One of the main reasons for this transformation was that the little clubs had unearthed some prodigious talent. Cill na Martra, you see, is the home club of Noel O'Leary. Alan O'Connor is a St Colum's man, Colm O'Neill plays for Ballyclough, Aidan Walsh for Kanturk, Nicholas Murphy for Carrigaline and Donnacha O'Connor for Ballydesmond. And éire óg and Clyda Rovers, two clubs who play intermediate football in Cork, ended up providing almost a third of the county's starting line-up in the All-Ireland final. Daniel Goulding and Ciarán Sheehan tog out for the former, Paudie Kissane and Ray Carey for the latter.

The remarkable fact is that of Cork's starting 15 last Sunday, only seven play senior club football. And four of the five subs introduced by Conor Counihan -- Nicholas Murphy, Graham Canty, Colm O'Neill, Fintan Gould -- also ply their trade outside the top grade, bringing the junior and intermediate contingent to an amazing 12. The little clubs provided not just quantity but quality. Of Cork's likely seven All-Stars, five (O'Leary, Goulding, Kissane, Walsh and Donnacha O'Connor) come from the minnows. (I'd presume Paddy Kelly and Michael Shields will also be rewarded).

I don't think any other All-Ireland-winning team has relied so heavily on the lesser lights of the club scene. On the previous occasion when Cork lifted the Sam Maguire, in 1990, the team was packed with players who had won All-Ireland club titles with Nemo Rangers in 1987 and St Finbarrs in 1989, players from the reigning Munster club champions Castlehaven and players who would win an All-Ireland club with Skibbereen three years later. If you'd predicted then that Cork's next victory would be achieved with a team largely made up of intermediate and junior footballers, you'd probably have received a visit from men in white coats who were neither umpires nor AI men.

éire óg alone among the eight are no strangers to All-Ireland success. Colm Sheehan scored two goals in Cork's 1966 All-Ireland hurling final win over Kilkenny while Mick Malone played on the Rebel teams which won the 1976 and 1977 deciders against Wexford. But for the likes of Cill na Martra, St Colum's and Ballyclough, seeing one of their own in an All-Ireland senior final must have seemed like an impossible dream.
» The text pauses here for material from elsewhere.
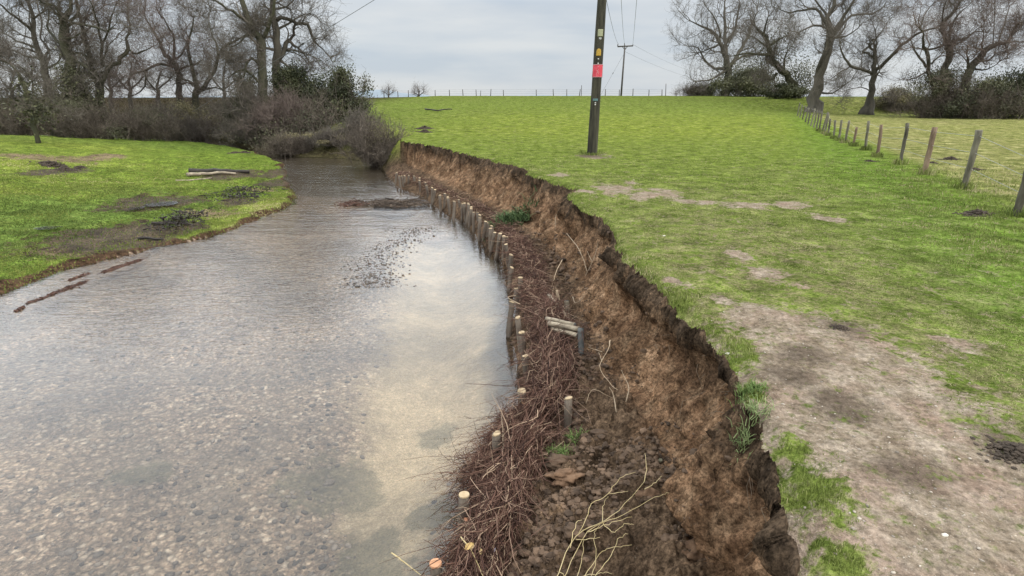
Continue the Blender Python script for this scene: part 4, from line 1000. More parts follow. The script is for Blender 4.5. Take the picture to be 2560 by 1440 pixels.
# red plate with a paler rim and washed out black marks
z1, z0 = z_of(160.7), z_of(193.4); zc = (z1 + z0) / 2
me_red = mesh_np('warning_plate', *curved_plate(rad_at(zc), .46, z1 - z0, .004, -93, 0, 16, ln, zc))
def red_mat():
    m, t, b = mat('faded_red', .55, .4); g = NG(t)
    v = g.n('ShaderNodeTexCoord').outputs['Object']
    f = g.noise(9, 5, .65, g.vec((1, 1, .6), v)); c = g.ramp(f, [(.3, (.42, .028, .045)), (.55, (.60, .060, .085)), (.75, (.66, .16, .18))]); g.l(c, b.inputs['Base Color']); return m
wp = obj('warning_plate', me_red, red_mat(), T); tag(wp, 'faded red warning plate with a pale rim')
r_ = rad_at(zc) + .0085; rim = Tubes(4); aa = np.radians(np.linspace(-93 - 70, -93 + 70, 15)); hw_ = (z1 - z0) / 2
for zz in (z0 + .01, z1 - .01): rim.add([(ln(zz) + r_ * math.cos(a), r_ * math.sin(a), zz) for a in aa], (.007, .007))
for a in (aa[0], aa[-1]): rim.add([(ln(z0) + r_ * math.cos(a), r_ * math.sin(a), z0), (ln(z1) + r_ * math.cos(a), r_ * math.sin(a), z1)], (.007, .007))
obj('rim', rim.mesh('rim'), flat('pale_rim', (.45, .36, .34)), wp)
# worn pictogram: a falling figure struck by a bolt, nearly faded away
mk = Tubes(4)
def onp(u_, v_): a = math.radians(-93) + u_ / r_; z = zc + v_; return (ln(z) + r_ * math.cos(a), r_ * math.sin(a), z)
for ln_ in ([(.01, .15), (-.03, .07), (.015, .06), (-.02, -.03)], [(-.05, .02), (0, -.01), (.05, -.06)], [(0, -.01), (-.04, -.1), (-.06, -.14)], [(0, -.01), (.02, -.1), (.06, -.13)]):
    mk.add([onp(*q) for q in ln_], (.008, .006))
obj('pictogram', mk.mesh('pictogram'), flat('faded_pink', (.62, .24, .25)), wp)
def plate(name, label, ya, yb, wd, col, a0, rnd=0., col2=None):
    a_, b_ = z_of(ya), z_of(yb); c_ = (a_ + b_) / 2
    return tag(obj(name, mesh_np(name, *curved_plate(rad_at(c_), wd, a_ - b_, .005, a0, rnd, 10, ln, c_)), flat('plate_' + name, col, col2, 30), T), label)
yp = plate('yellow_plate', 'small yellow plate with a rounded top', 121.5, 139.5, .155, (.50, .33, .05), -97, .45, (.36, .20, .03))
plate('number_plate', 'small pale weathered plate', 73, 91, .17, (.36, .35, .24), -92, 0, (.27, .28, .15))
plate('paper_tag', 'torn scrap of pale paper', 93.5, 98.5, .08, (.40, .40, .37), -90)
plate('blue_tag', 'small faded blue green tag', 246.5, 252.5, .17, (.11, .19, .19), -100)
M_STUD = flat('pale_metal', (.55, .53, .48))
for py, a_ in ((147.5, -96), (158.5, -95), (257, -98), (261.5, -98)):
    zz = z_of(py); rr_ = rad_at(zz); a = math.radians(a_)
    studs = Tubes(8); studs.add([(ln(zz) + (rr_ - .004) * math.cos(a), (rr_ - .004) * math.sin(a), zz), (ln(zz) + (rr_ + .008) * math.cos(a), (rr_ + .008) * math.sin(a), zz)], (.026, .024)); obj('stud', studs.mesh('stud'), M_STUD, T)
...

That Cork's success owed so much to these clubs makes it peculiarly heartening. It is these small outfits, after all, who find it toughest when times are bad in the country; the emigration of the '80s would have been a nightmare for them, the decade of high unemployment we probably have ahead of us will test them to their limit once again.

Yet the GAA at grassroots level is often about keeping the show on the road. Its defining quality has nothing to do with big days in Croke Park -- there are plenty of sports with big stadiums, big crowds and big hype -- it has to do with making the most out of scarce resources. The miracle of the GAA is that it draws teams at all levels from areas where the population doesn't seem to be there. In the big towns and cities, the GAA is an exciting addition to life. In the small rural communities, it's essential, to the extent that sometimes it's hard to tell where the community stops and the club begins.

If you're involved in one of those small clubs, you know that the titles will come along once in a blue moon but you keep going all the same. And you know that you may never see a local player in Croke Park. Yet there must have been a moment when an underage trainer in Ballydesmond looked at Donnacha O'Connor and thought, 'I don't know am I being daft, but that lad has it in him to win a senior All-Ireland'. Imagine the excitement among the mentors in Kanturk when they realised the same thing about Aidan Walsh and how they must have felt in Ballyclough as a young Colm O'Neill started doing his stuff. Then there's the fact that éire óg, never a senior football team, now have two of the best young forwards in the country in Goulding and Sheehan, and Kevin Hallissey, outstanding on the Cork minor team which reached this year's All-Ireland final, coming through. There's somebody doing something very right there.

Cork footballers have shown that no matter how small your club and no matter how unsuccessful its history, you can still produce an extraordinary talent. And that in the GAA a star can come from anywhere.